Div III Profile: Hampshire’s Phuong Leverages Five Colleges for Advanced Engineering Studies
Lan Phuong “Panda” Nguyen Hoang’s Division III thesis has the potential to stretch from here to the moon with her research focused on superconducting nanowire single-photon detectors (SNSPDs), devices commonly used in vast-space data transfer, quantum computing, and astrophysics. Her undergraduate work, a case study that relied on classes available through the Five College Consortium, has earned her acceptance into a PhD program at the University of California San Diego.
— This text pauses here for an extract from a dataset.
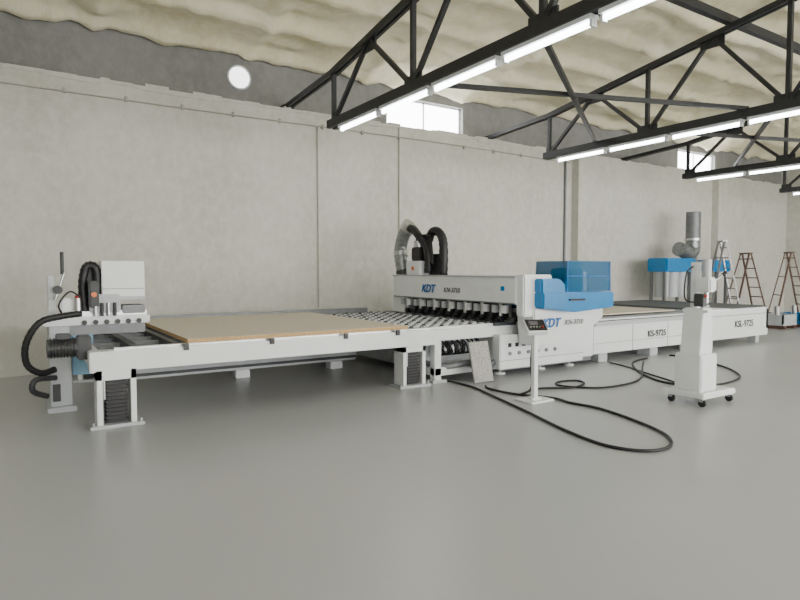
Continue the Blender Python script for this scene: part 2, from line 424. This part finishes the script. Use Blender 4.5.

Phuong, a Vietnamese native, explains that when there’s a need for communication over long distances, such as between the moon and Earth, SNSPDs help with efficient data delivery with little power. “It’s challenging for scientists to minimize the required energy to transfer data,” she says. “Utilizing photon transfer is one of the solutions for this problem: it requires very little energy to emit the photons, and those photons can travel a long distance. The SNSPDs can detect when there’s a presence of photons — therefore, data encrypted in the form of photons can be read using this system.”
For her Division III, Phuong simulated an SNSPD using MATLAB, a language of technical computing widely used to solve problems in math and computation, algorithm development, modeling, and simulation. “My project is simulation-based, as I was predicting the outcome of the experiment,” she says. “For someone with no experience in simulation coding, it was challenging to learn the language by myself, and to make the simulation work.”
Phuong says the Five College Consortium was instrumental in her studies. Collaborating with the Radio Frequency Nanoelectronics Group at UMass Amherst, she created a simulation for a modified readout circuitry that helps with faster and more-efficient photon counting. At Mount Holyoke, she worked on a project on quantum dots with Professor Katherine Aidala. In all, throughout her undergrad studies, she took classes at four of the five colleges. She did a substantial portion of her Div III research at UMass working with Joseph Bardin, associate professor of electrical and computer engineering.
“The collaboration among colleges is a major benefit for Hampshire students,” Phuong says. “I had the opportunity not just to create my own curriculum at Hampshire, but also to create it with a good source of classes from all five colleges.”
Bardin served on Phuong’s Division III committee, along with Hampshire’s Herb Bernstein, professor of physics, and Jaime Davila, associate professor of computer science, also at Hampshire. Davila said he admired Phuong’s tenacity in pursuing a difficult subject. “Panda was faced with really hard problems, but she wasn’t sticking to stuff she knew she could handle — she was taking risks,” he said. “She had a clear plan and found spread out across the Five Colleges the resources in faculty doing the work that was of interest to her. That’s a characteristic that points toward success in any field.”
Phuong begins her graduate work this fall, an accomplishment she says wouldn’t be possible without her professors. “I’m so happy and proud I got into the PhD program,” she says. “It’s very much thanks to my committee members, and to all my advisers at Hampshire, UMass, and Mount Holyoke.”